1. I think the defining characteristics of the mid-20th century are the following:
2. There has just been the end to a major war.
3. There is now an uneasy geopolitical state where spycraft and technology are how things are being fought more than armies and weapons.
4. There is a state of mistrust and paranoia.
5. There is a strong desire for conformity, largely due to the previous two characteristics.
6. Major social changes are coming to the setting, and there's a backlash to them.
7. The public imagination and culture is changing far faster than previously.

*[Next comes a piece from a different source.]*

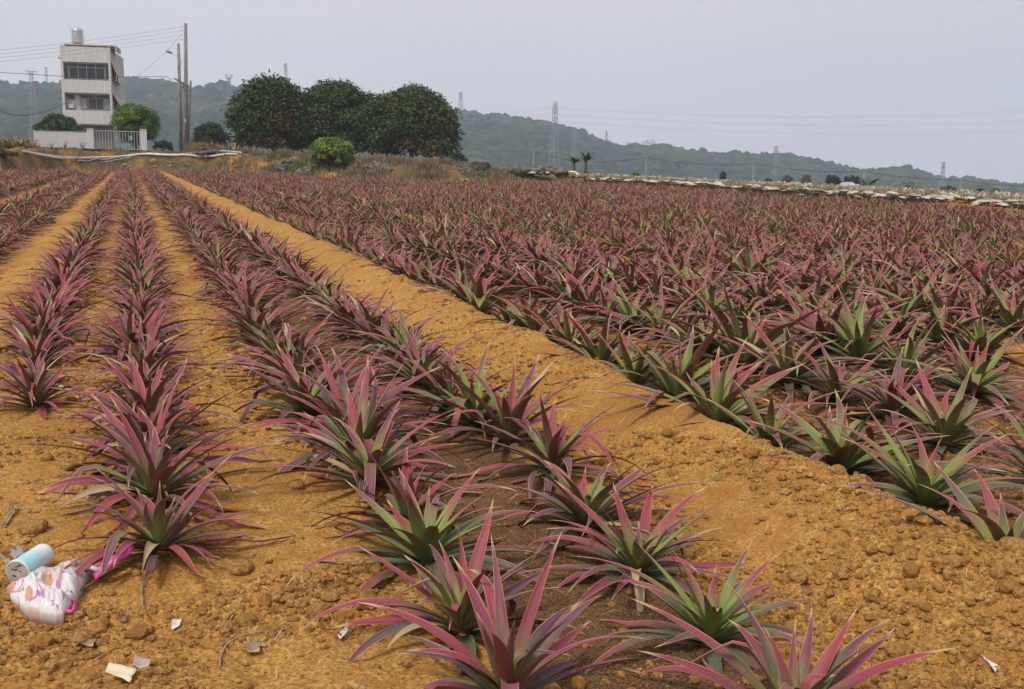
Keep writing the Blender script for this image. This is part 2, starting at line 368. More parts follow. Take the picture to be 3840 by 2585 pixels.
# ------------------------------------------------------------------ pineapple plants
def plant_arrays(P, S, PG, nleaf, nseg, nac, seed, dry=.955):
    rg = np.random.default_rng(seed); n = len(P); NL = n*nleaf
    f = np.tile(np.linspace(0, 1, nleaf), n)+rg.normal(0, .02, NL); f = np.clip(f, 0, 1)
    pid = np.repeat(np.arange(n), nleaf); sc_ = S[pid]
    az = np.tile(np.arange(nleaf)*2.39996, n)+rg.normal(0, .16, NL)+np.repeat(rg.uniform(0, 6.28, n), nleaf)
    phi0 = np.radians(79-66*f**1.05+rg.normal(0, 8, NL)); phi0 = np.clip(phi0, .03, 1.5)
    bend = np.radians((72*(1-f)+22)*rg.uniform(.35, 1.6, NL))
    ln = .50*(.72+.36*np.sin(math.pi*(.2+.7*f)))*rg.uniform(.78, 1.16, NL)*np.where(f > .88, .68, 1)*sc_
    wd = rg.uniform(.040, .059, NL)*np.where(f > .88, .75, 1)*sc_*(.9+.2*rg.random(n)[pid])
    r0 = (.032*(1-f)+.004)*sc_; z0 = (.015+.05*f)*sc_
    lr = rg.random(NL)*.95; lr = np.where(rg.random(NL) > dry+.03*f, .98, lr)
    t = np.linspace(0, 1, nseg+1); s = np.linspace(-1, 1, nac)
    broken = rg.random(NL) > .90; bt = rg.uniform(.35, .7, NL)
    phi = phi0[:, None]+bend[:, None]*t[None]**1.35+np.where(broken[:, None] & (t[None] > bt[:, None]), 1.3, 0)
    da = rg.normal(0, .30, NL)[:, None]*t[None]**2                        # sideways sweep
    dt = ln[:, None]/nseg
    pm = (phi[:, 1:]+phi[:, :-1])/2; am = az[:, None]+(da[:, 1:]+da[:, :-1])/2
    z3 = np.zeros((NL, 1))
    x = np.concatenate([z3, np.cumsum(np.sin(pm)*np.cos(am)*dt, 1)], 1)+(r0*np.cos(az))[:, None]
    y = np.concatenate([z3, np.cumsum(np.sin(pm)*np.sin(am)*dt, 1)], 1)+(r0*np.sin(az))[:, None]
    z = np.concatenate([z3, np.cumsum(np.cos(pm)*dt, 1)], 1)+z0[:, None]
    a = az[:, None]+da
    tw = rg.normal(0, .5, NL)[:, None]*t[None]
    side = np.stack([-np.sin(a), np.cos(a), 0*a], -1)
    nrm = np.stack([-np.cos(phi)*np.cos(a), -np.cos(phi)*np.sin(a), np.sin(phi)], -1)
    sd = side*np.cos(tw)[..., None]+nrm*np.sin(tw)[..., None]; nr = nrm*np.cos(tw)[..., None]-side*np.sin(tw)[..., None]
    wp = (.72+.32*np.sin(math.pi*np.minimum(t*1.25, 1)))*np.clip(1-t**3.2, 0, 1)**.8*np.clip(1-t, 0, 1)**.22
    wt = wd[:, None]*wp[None]
    C = np.stack([x, y, z], -1)
    V = C[:, :, None, :]+sd[:, :, None, :]*(s[None, None, :, None]*wt[:, :, None, None]*.5)+nr[:, :, None, :]*((np.abs(s)**1.7)[None, None, :, None]*wt[:, :, None, None]*(.26-.14*t)[None, :, None, None])
    V[..., 2] = np.maximum(V[..., 2], .006+.01*np.abs(s)[None, None, :])
    V = V+P[pid][:, None, None, :]
    nv = (nseg+1)*nac
    i, j = np.meshgrid(np.arange(nseg), np.arange(nac-1), indexing='ij')
    q = np.stack([i*nac+j, i*nac+j+1, (i+1)*nac+j+1, (i+1)*nac+j], -1).reshape(-1, 4)[:, ::-1]
    Q = (q[None]+(np.arange(NL)*nv)[:, None, None]).reshape(-1, 4)
    leaf = np.stack(np.broadcast_arrays(np.abs(s)[None, None], t[None, :, None], (s*.5)[None, None]+np.zeros((NL, 1, 1))), -1)
    r3 = np.broadcast_to(np.stack([lr, f, PG[pid]], -1)[:, None, None, :], leaf.shape)
    return V.reshape(-1, 3), Q, leaf.reshape(-1, 3), r3.reshape(-1, 3)
def plant_mesh(name, P, S, PG, nleaf, nseg, nac, seed):
    V, Q, lf_, r3 = plant_arrays(np.asarray(P, float), np.asarray(S, float), np.asarray(PG, float), nleaf, nseg, nac, seed)
    return npmesh(name, V, Q=Q, mat=m_leaf, attrs={'leaf': lf_, 'rnd3': r3})
rng = np.random.default_rng(7)
NEAR = {0: [(-.66, 7.1), (-.70, 7.75), (-.74, 8.4), (-.78, 9.0)], 1: [(.03, 4.3), (0.01, 4.9), (0., 5.35), (0., 5.8), (0., 6.25)],
        2: [(.96, 2.72), (.98, 3.25), (1.02, 3.9), (1.07, 4.45), (1.01, 4.95), (1.04, 5.4), (1.08, 5.9)],
        3: [(1.68, 2.35), (1.76, 2.95), (1.80, 3.6), (1.80, 4.1), (1.95, 4.9), (1.92, 5.55)],
        4: [(3.24, 3.2), (3.43, 3.9), (3.42, 4.5), (3.32, 5.05), (3.3, 5.6), (3.33, 6.2), (3.29, 6.75), (3.3, 7.35), (3.29, 8.0)],
        5: [(4.25, 4.0), (4.23, 4.7), (4.37, 5.3), (4.35, 5.85), (4.33, 6.4), (4.31, 6.95), (4.32, 7.6), (4.50, 8.7)],
        6: [(5.3, 5.0), (5.35, 5.7), (5.28, 6.3), (5.4, 7.0), (5.5, 7.6), (5.7, 8.2), (5.51, 9.0)],
        7: [(6.5, 6.9), (6.55, 7.4)]}
rows = [(-1, -2.1), (-2, -3.1), (-3, -4.7), (-4, -5.7), (-5, -6.7), (-6, -8.3), (-7, -9.3), (-8, -10.3), (-9, -12.0), (-10, -13.0), (0, -.82), (1, 0.), (2, 1.0), (3, 1.85), (4, 3.32), (5, 4.35), (6, 5.45), (7, 6.45)]
k = 8; a = 7.85
while a < 92:
    for q in (0, .9, 1.8, 2.7, 3.6): rows.append((k, a+q)); k += 1
    a += 5.3
pl = []                                              # (row, x, y)
for k, p0 in rows:
    lst = list(NEAR.get(k, [])); y = lst[-1][1]+.45 if lst else 5.0
    pts = lst
    while y < 108:
        t = tfar(y); pts.append((p0*(1-.2*t)-.4*t+rng.normal(0, .05), y+rng.normal(0, .04))); y += rng.uniform(.38, .48) if k > 3 else rng.uniform(.40, .52)
    for i_, (x, y) in enumerate(pts):
        d = math.hypot(x, y); az = math.atan2(x, y)
        if d > D_field(az)-.1: continue
        if k >= 8 and rng.random() < .03: continue
        v = Vector((x, y, .2))-CAM; dz_ = v.dot(FW)
        if dz_ < .3: continue
        u, w_ = v.dot(CX)/dz_*F, v.dot(CU)/dz_*F
        m_ = .6/dz_*F
        if abs(u) > 1920+m_ or abs(w_) > 1292+m_: continue
        pl.append((k, x, y, d, abs(u) < 1980 and abs(w_) < 1340))
for px in np.arange(2170, 3960, 7.0):                # the last plants along the slanting field edge
    e = float(D_field(azi(px))); d = e-rng.uniform(.0, 1.3); a_ = azi(px); pl.append((200, d*math.sin(a_), d*math.cos(a_), d, px < 3900))
order = sorted([q for q in pl if q[4]], key=lambda q: q[3])[:300]; near = set((q[0], q[1], q[2]) for q in order)
NV = 12
proto = {}
for ci, pgv in enumerate((-.14, .05, .26)):
    for v in range(NV):
        proto[(ci, v)] = plant_mesh('pineapple_leaves', [(0, 0, 0)], [1.], [pgv+.05*(v % 3-1)], 33+(v % 4)*3, 14, 5, 100+ci*50+v)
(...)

Now, obviously, there's some overlap here between this concept and that of Eberron. Eberron has its catastrophic Last War, but unlike WWII, which had a profoundly definitive ending, the Last War ended without any real victors or any real resolution. Still, it works perfectly as a set-up for the Noir-ish detective stories where you can play a traumatized veteran like a lot of classic Film Noir.
And that's obviously a popular genre that it makes sense to interact with. But I think I'm more interested in the kind of conspiracy-thriller, alien cover-up stories that grew out of that period.
Admittedly, the real golden age of the conspiracy thriller was the 1970s, thanks to Watergate (one wonders if we're going to see a resurgence of them these days) but mid-20th century doesn't just have to be the 40s and 50s.
As a bit of a tangent (not to get into the weeds here,) I do think an important step here is to create a distinction between demons and aberrations. Given D&D's distinction between Devils and Demons (and other fiends like Yugoloths,) the place for its Lovecraftian monsters is always a little tricky - despite the fact that two of its most iconic monsters, the Beholder and the Mind Flayer, are aberrations. But when you have things like Demogorgon's sigil working basically like Hastur's does from the Lovecraft mythos, or when you have Tharizdun, the most Yogg-Sothoth/Azathoth-like entity in the game also tied to the Abyss, it makes things a little less clear. Indeed, just having Devils to play the more classic "horns, wings, tail, hooves" role already makes demons into something a little more Lovecraftian and alien than other fantasy settings might do with them. I'd lean strongly on aberrations playing the role of flying-saucer aliens (which, if you actually read Lovecraft stories, is actually how a lot of his monsters come off. Also, there's lots of racism, which is unfortunate.)
So, the seven characteristics I listed above are pretty key to giving it that 20th century feel. I think the other important factor would be technological and cultural. Democracies, nation-states, cars, telephones, radios, television, and neon lights are all things that I think would be very important to giving the setting real signifiers that it's not your classic knights-in-castles kind of setting.
But once you've done that, you then need to consider how those fantasy elements are going to work in. Because just from the mechanics of the game, you've got people fighting with swords, wearing armor, and casting spells.
On the matter of firearms, this is something I've already written about before. You could simply give some story reason for why they don't exist - either they never got invented or some big cosmic thing got rid of them (I kind of like the idea of some good-aligned god watching whatever big war just happened and saying "ok, we're going to just take these away thank you very much.") Or you could try the various things I suggested in that post.
This is all kind of a jumping-off point. I imagine I'll continue to mull this concept over for a while, but it's something I've been wanting to do for a long time.